SHORT TASK:
Return the records from the first line through the line containing "(2, -6), (-7.0, -6)]", and leave out the pictures.
Start of RECORDS SHOWN
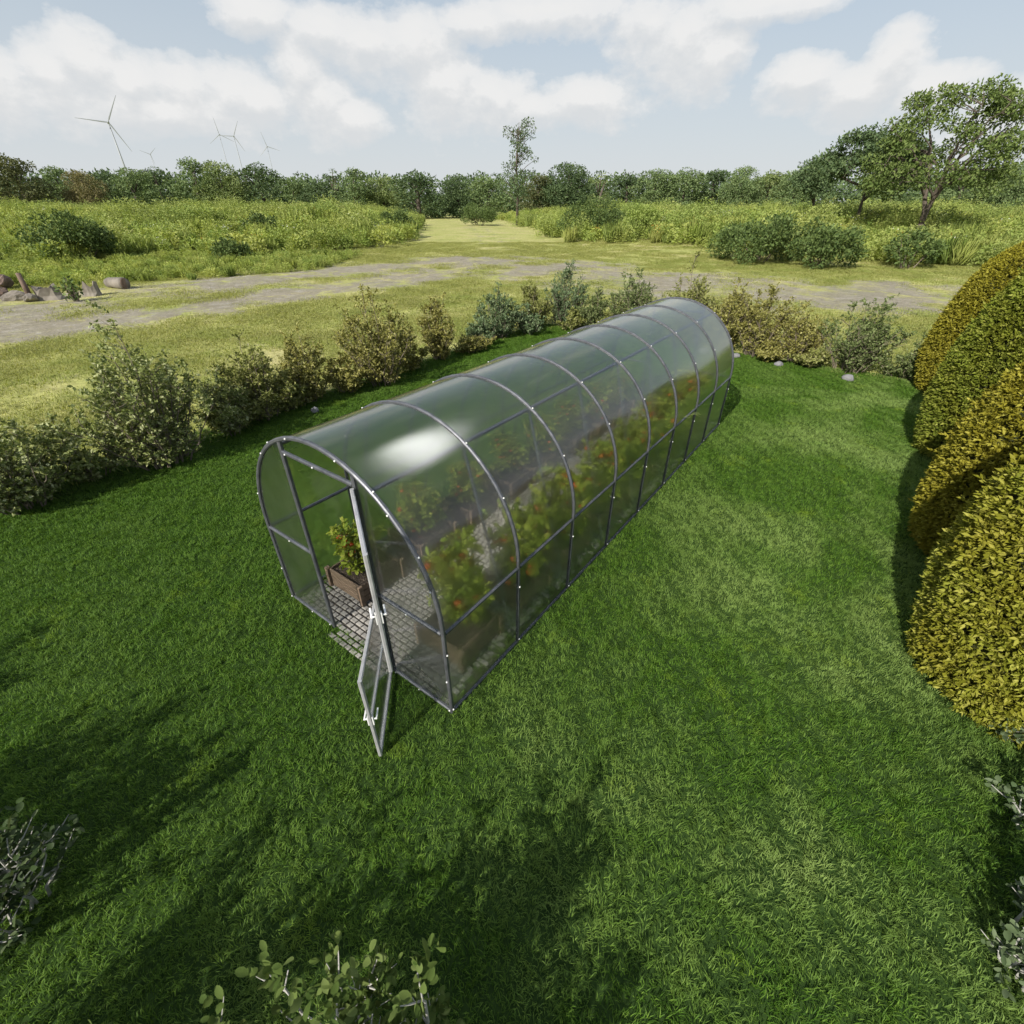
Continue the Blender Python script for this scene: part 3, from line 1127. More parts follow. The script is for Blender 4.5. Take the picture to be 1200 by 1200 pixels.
nb = noise(nt, 5, 5, .7, geo.outputs['Position'])
bp = N(nt, 'ShaderNodeBump')
bp.inputs['Strength'].default_value = .6
bp.inputs['Distance'].default_value = .08
nt.links.new(nb.outputs[0], bp.inputs['Height'])
nt.links.new(bp.outputs[0], p.inputs['Normal'])
o = N(nt, 'ShaderNodeOutputMaterial')
nt.links.new(p.outputs[0], o.inputs[0])
g = link('ground', me, m)
tag(g, 'open meadow ground with a bare dirt track crossing it', kind='structure')

# lawn sheet (garden coordinates outline)
OUT = [(-7.0, -4.0), (-6.75, 0.2), (-6.9, 4), (-6.9, 8), (-7.1, 12), (-6.7, 14.2), (-3, 14.3), (0, 14.1), (2.6, 14.0), (5.0, 14.4), (9.0, 14.2), (9.0, -5), (2, -6), (-7.0, -6)]


def inside(u, v, poly):
    c = np.zeros(u.shape, bool)
    n = len(poly)
    for i in range(n):
        x0, y0 = poly[i]
        x1, y1 = poly[(i + 1) % n]
        cond = (y0 > v) != (y1 > v)
        with np.errstate(divide='ignore', invalid='ignore'):
            xi = (x1 - x0) * (v - y0) / (y1 - y0 if y1 != y0 else 1e-9) + x0
        c ^= cond & (u < xi)
    return c


mb = MB()
mb.add([(u, v, .003) for u, v in OUT][::-1], [tuple(range(len(OUT)))])
lm, nt = new_mat('lawn_soil')
geo = N(nt, 'ShaderNodeNewGeometry')
nz = noise(nt, 6, 4, .6, geo.outputs['Position'])
cr = ramp(nt, [(.3, (.020, .040, .010)), (.7, (.040, .075, .018))])
nt.links.new(nz.outputs[0], cr.inputs[0])
p = N(nt, 'ShaderNodeBsdfPrincipled')
p.inputs['Roughness'].default_value = 1
p.inputs['Specular IOR Level'].default_value = .05
nt.links.new(cr.outputs[0], p.inputs['Base Color'])
o = N(nt, 'ShaderNodeOutputMaterial')
nt.links.new(p.outputs[0], o.inputs[0])
lw = mb.build('lawn', lm, None, loc=L(0, 0), rz=-YAW)
tag(lw, 'mown green lawn around the greenhouse', kind='structure')


# ------------------------------------------------------------------ instanced stuff
def hidden_coll(name, meshes, mat):
    c = bpy.data.collections.new(name)
    for i, me in enumerate(meshes):
        if mat is not None and not me.materials: me.materials.append(mat)
        c.objects.link(bpy.data.objects.new(name, me))
    return c


def scatter(name, P, coll, smin, smax, seed, label, cat, tilt=0.0, quarter=False):
    me = bpy.data.meshes.new(name)
    me.from_pydata([tuple(p) for p in P], [], [])
    o = link(name, me)
    tag(o, label, cat, kind='stuff')
    ng = bpy.data.node_groups.new(name, 'GeometryNodeTree')
    ng.interface.new_socket('Geometry', in_out='INPUT', socket_type='NodeSocketGeometry')
    ng.interface.new_socket('Geometry', in_out='OUTPUT', socket_type='NodeSocketGeometry')
    gi = ng.nodes.new('NodeGroupInput')
    go = ng.nodes.new('NodeGroupOutput')
    ip = ng.nodes.new('GeometryNodeInstanceOnPoints')
    ci = ng.nodes.new('GeometryNodeCollectionInfo')
    ci.inputs['Collection'].default_value = coll
    ci.inputs['Separate Children'].default_value = True
    ci.inputs['Reset Children'].default_value = True
    rv = ng.nodes.new('FunctionNodeRandomValue')
    rv.data_type = 'FLOAT_VECTOR'
    rv.inputs[0].default_value = (-tilt, -tilt, 0)
    rv.inputs[1].default_value = (tilt, tilt, 6.2832)
    rv.inputs['Seed'].default_value = seed
    sv = ng.nodes.new('FunctionNodeRandomValue')
    sv.data_type = 'FLOAT'
    sv.inputs[2].default_value = smin
    sv.inputs[3].default_value = smax
    sv.inputs['Seed'].default_value = seed + 7
    ng.links.new(gi.outputs[0], ip.inputs['Points'])
    ng.links.new(ci.outputs[0], ip.inputs['Instance'])
    ip.inputs['Pick Instance'].default_value = True
    if quarter:
        rot = ng.nodes.new('FunctionNodeRandomValue')
        rot.data_type = 'INT'
        rot.inputs[4].default_value = 0
        rot.inputs[5].default_value = 3
        rot.inputs['Seed'].default_value = seed
        mu = ng.nodes.new('ShaderNodeMath')
        mu.operation = 'MULTIPLY'
        mu.inputs[1].default_value = math.pi / 2
        ad = ng.nodes.new('ShaderNodeMath')
        ad.operation = 'ADD'
        ad.inputs[1].default_value = -YAW
        cx = ng.nodes.new('ShaderNodeCombineXYZ')
        ng.links.new(rot.outputs[2], mu.inputs[0])
        ng.links.new(mu.outputs[0], ad.inputs[0])
        ng.links.new(ad.outputs[0], cx.inputs[2])
        ng.links.new(cx.outputs[0], ip.inputs['Rotation'])
    else:
        ng.links.new(rv.outputs[0], ip.inputs['Rotation'])
    ng.links.new(sv.outputs[1], ip.inputs['Scale'])
    ng.links.new(ip.outputs[0], go.inputs[0])
    md = o.modifiers.new('scatter', 'NODES')
    md.node_group = ng
    return o


def grass_tile(seed, size, count, h0, h1, w, lean=.5, disc=False):
    rng = np.random.default_rng(seed)
    x = rng.uniform(-size / 2, size / 2, count)
    y = rng.uniform(-size / 2, size / 2, count)
    if disc:
        a_, r_ = rng.uniform(0, 6.28, count), size * .5 * np.sqrt(rng.uniform(0, 1, count)) * (1 + .25 * rng.normal(size=count))
        x, y = r_ * np.cos(a_), r_ * np.sin(a_)
    ph = rng.uniform(0, 6.28, 4)
    k = 2 * math.pi / size
    # clumps share a lean so the sward looks combed and tufted
    fa = 2.2 * np.sin(k * x * 2 + ph[0]) + 2.2 * np.cos(k * y * 2 + ph[1]) + 1.6 * np.sin(k * (x + y) * 3 + ph[2]) + rng.normal(size=count) * .8
    h = rng.uniform(h0, h1, count) * (1 + .22 * np.sin(k * x * 3 + ph[1]) * np.sin(k * y * 3 + ph[3]))
    ln = np.abs(rng.normal(lean, .3, count)) + .1
    d = np.stack([np.cos(fa), np.sin(fa)], -1)
    sa = fa + math.pi / 2 + rng.normal(size=count) * .7
    s = np.stack([np.cos(sa), np.sin(sa), np.zeros(count)], -1) * w * rng.uniform(.6, 1.2, count)[:, None] * .5
    b = np.stack([x, y, np.zeros(count)], -1)
    m1 = b + np.concatenate([d * (h * ln * .22)[:, None], (h * .55)[:, None]], 1)
    tp = b + np.concatenate([d * (h * ln * .95)[:, None], (h * np.maximum(.35, 1 - .30 * ln))[:, None]], 1)
    V = np.stack([b - s, b + s, m1 + s * .85, m1 - s * .85, tp], 1).reshape(-1, 3)
    i = np.arange(count)[:, None] * 5
    F = np.concatenate([i + np.array([[0, 1, 2]]), i + np.array([[0, 2, 3]]), i + np.array([[3, 2, 4]])])
    return np_mesh('grass_tile', V, F)


TS = .5
lawn_c = hidden_coll('lawn_tiles', [grass_tile(900 + k, TS * 1.12, 2000, .022, .052, .0052, .75) for k in range(8)], M['grass'])
uu, vv = np.meshgrid(np.arange(-7.5, 9.0, TS) + .25, np.arange(-5.0, 14.3, TS) + .25, indexing='ij')
uu, vv = uu.ravel(), vv.ravel()
ok = inside(uu, vv, OUT) & ~((np.abs(uu) < 1.25) & (vv > 0) & (vv < 8.0))
pts = [L(u, v, .003) for u, v in zip(uu[ok], vv[ok])]
scatter('grass', pts, lawn_c, .94, 1.06, 3, 'short lush green lawn grass around the greenhouse', 'grass', quarter=True)

# meadow tufts
rng = np.random.default_rng(17)
mead_c = hidden_coll('meadow_tufts', [grass_tile(950 + k, 1.6, 520, .03, .085, .012, 1.1, True) for k in range(6)], M['meadow'])
n = 14000
mx, my = rng.uniform(-42, 46, n), rng.uniform(-2, 62, n)
q = np.stack([mx - G0.x, my - G0.y], -1)
gu = q[:, 0] * AX.x + q[:, 1] * AX.y
gv = q[:, 0] * AV.x + q[:, 1] * AV.y
vis = np.abs(mx) < 1.25 * my + 6
dens = .85 - 1.05 * dirt(mx, my) + .25 * wob(mx, my, .5, 3.0)
ok = ~inside(gu, gv, [(a * 1.06, b * 1.03) for a, b in OUT]) & (rng.uniform(0, 1, n) < dens) & vis & (rng.uniform(0, 1, n) < np.clip(45 / np.maximum(my, 1), .2, 1))
mx, my = mx[ok], my[ok]
mz = ground_z(mx, my)
scatter('meadow_grass', np.stack([mx, my, mz], -1), mead_c, .7, 1.5, 5, 'dry yellow green meadow grass beyond the garden shrubs', 'grass')


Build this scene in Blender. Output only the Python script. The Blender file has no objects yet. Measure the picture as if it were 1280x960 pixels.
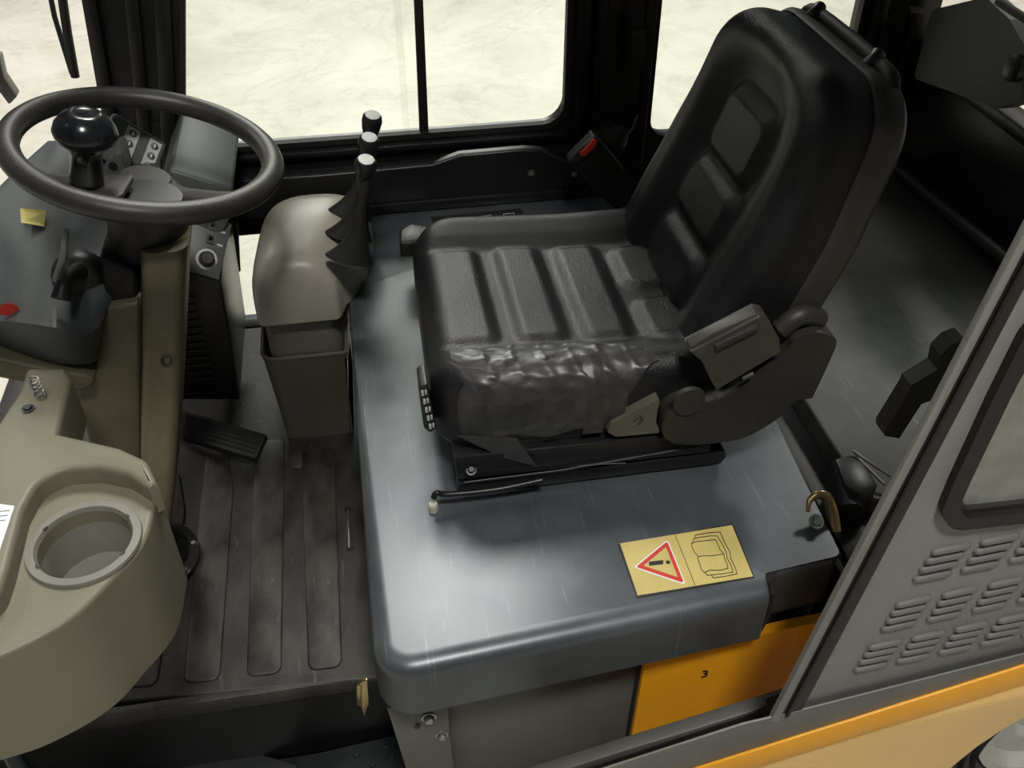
import bpy, bmesh, math, random
from mathutils import Vector, Matrix
random.seed(7)
R = math.radians
scene = bpy.context.scene
C = scene.collection

# ------------------------------------------------------------ camera
cd = bpy.data.cameras.new('camera'); cam = bpy.data.objects.new('camera', cd); C.objects.link(cam)
cam.location = (0, 0, 1.0); cam.rotation_euler = (R(90 - 39.74), 0, R(-9.7))
cd.sensor_width = 36; cd.lens = 33.75; cd.clip_start = .01
scene.camera = cam
# ------------------------------------------------------------ world
w = bpy.data.worlds.new('hall'); scene.world = w; w.use_nodes = True
bg = w.node_tree.nodes['Background']; bg.inputs[0].default_value = (.95, .97, 1, 1); bg.inputs[1].default_value = .10
# ------------------------------------------------------------ hall lamps
def lamp(name, loc, size, power, col=(1, .98, .92), aim=None):
    l = bpy.data.lights.new(name, 'AREA'); l.shape = 'ELLIPSE'; l.size = size[0]; l.size_y = size[1]
    l.energy = power; l.color = col
    o = bpy.data.objects.new(name, l); C.objects.link(o); o.location = loc
    if aim:
        o.rotation_euler = (Vector(aim) - Vector(loc)).to_track_quat('-Z', 'Y').to_euler()
    return o
lamp('hall_lamp', (.45, 4.5, 5.0), (2.4, 2.0), 450)
lamp('hall_lamp', (.3, 11.0, 4.6), (4.0, 1.4), 300, aim=(.3, 3, 0))
lamp('hall_lamp', (-4.5, 6.5, 5.2), (1.4, 1.2), 130)
lamp('hall_lamp', (5.0, 6.0, 5.2), (1.4, 1.2), 200)
lamp('hall_lamp', (.2, -1.4, 4.7), (.9, .8), 200)
lamp('hall_lamp', (-3.5, 1.0, 5.0), (1.0, 1.0), 30)
# ------------------------------------------------------------ exposure
vs = scene.view_settings; vs.view_transform = 'Standard'; vs.look = 'None'; vs.gamma = 1; vs.use_curve_mapping = False
vs.exposure = 0.0

# ------------------------------------------------------------ materials
MATS = {}
def mat(name, col, rough=.5, metal=0., nscale=8., var=.25, col2=None, bump=0., bscale=300., rvar=.15, spec=.5, coat=0., stretch=(1, 1, 1)):
    m = bpy.data.materials.new(name); m.use_nodes = True; nt = m.node_tree; N = nt.nodes; L = nt.links
    b = N['Principled BSDF']
    tc = N.new('ShaderNodeTexCoord'); mp = N.new('ShaderNodeMapping'); mp.inputs['Scale'].default_value = stretch
    L.new(tc.outputs['Object'], mp.inputs[0])
    n = N.new('ShaderNodeTexNoise'); n.inputs['Scale'].default_value = nscale; n.inputs['Detail'].default_value = 6
    n.inputs['Roughness'].default_value = .62
    L.new(mp.outputs[0], n.inputs['Vector'])
    r = N.new('ShaderNodeValToRGB'); r.color_ramp.elements[0].position = .32; r.color_ramp.elements[1].position = .68
    c2 = col2 or tuple(min(1, c * (1 + var)) for c in col)
    c1 = tuple(c * (1 - var) for c in col) if not col2 else col
    r.color_ramp.elements[0].color = (*c1, 1); r.color_ramp.elements[1].color = (*c2, 1)
    L.new(n.outputs[0], r.inputs[0]); L.new(r.outputs[0], b.inputs['Base Color'])
    b.inputs['Metallic'].default_value = metal; b.inputs['Specular IOR Level'].default_value = spec
    b.inputs['Coat Weight'].default_value = coat
    mr = N.new('ShaderNodeMapRange'); mr.inputs['To Min'].default_value = max(.03, rough - rvar / 2); mr.inputs['To Max'].default_value = min(1, rough + rvar / 2)
    L.new(n.outputs[0], mr.inputs[0]); L.new(mr.outputs[0], b.inputs['Roughness'])
    if bump:
        n2 = N.new('ShaderNodeTexNoise'); n2.inputs['Scale'].default_value = bscale; n2.inputs['Detail'].default_value = 3
        L.new(tc.outputs['Object'], n2.inputs['Vector'])
        bp = N.new('ShaderNodeBump'); bp.inputs['Strength'].default_value = bump; bp.inputs['Distance'].default_value = .001
        L.new(n2.outputs[0], bp.inputs['Height']); L.new(bp.outputs[0], b.inputs['Normal'])
    MATS[name] = m
    return m
black = mat('black_paint', (.008, .008, .009), .38, bump=.15, bscale=120)
blackp = mat('black_plastic', (.013, .013, .013), .42, bump=.3, bscale=500)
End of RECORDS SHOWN
PROBLEM SOLUTION:
Continue the Blender Python script for this scene: part 3, from line 1127. More parts follow. The script is for Blender 4.5. Take the picture to be 1200 by 1200 pixels.
nb = noise(nt, 5, 5, .7, geo.outputs['Position'])
bp = N(nt, 'ShaderNodeBump')
bp.inputs['Strength'].default_value = .6
bp.inputs['Distance'].default_value = .08
nt.links.new(nb.outputs[0], bp.inputs['Height'])
nt.links.new(bp.outputs[0], p.inputs['Normal'])
o = N(nt, 'ShaderNodeOutputMaterial')
nt.links.new(p.outputs[0], o.inputs[0])
g = link('ground', me, m)
tag(g, 'open meadow ground with a bare dirt track crossing it', kind='structure')

# lawn sheet (garden coordinates outline)
OUT = [(-7.0, -4.0), (-6.75, 0.2), (-6.9, 4), (-6.9, 8), (-7.1, 12), (-6.7, 14.2), (-3, 14.3), (0, 14.1), (2.6, 14.0), (5.0, 14.4), (9.0, 14.2), (9.0, -5), (2, -6), (-7.0, -6)]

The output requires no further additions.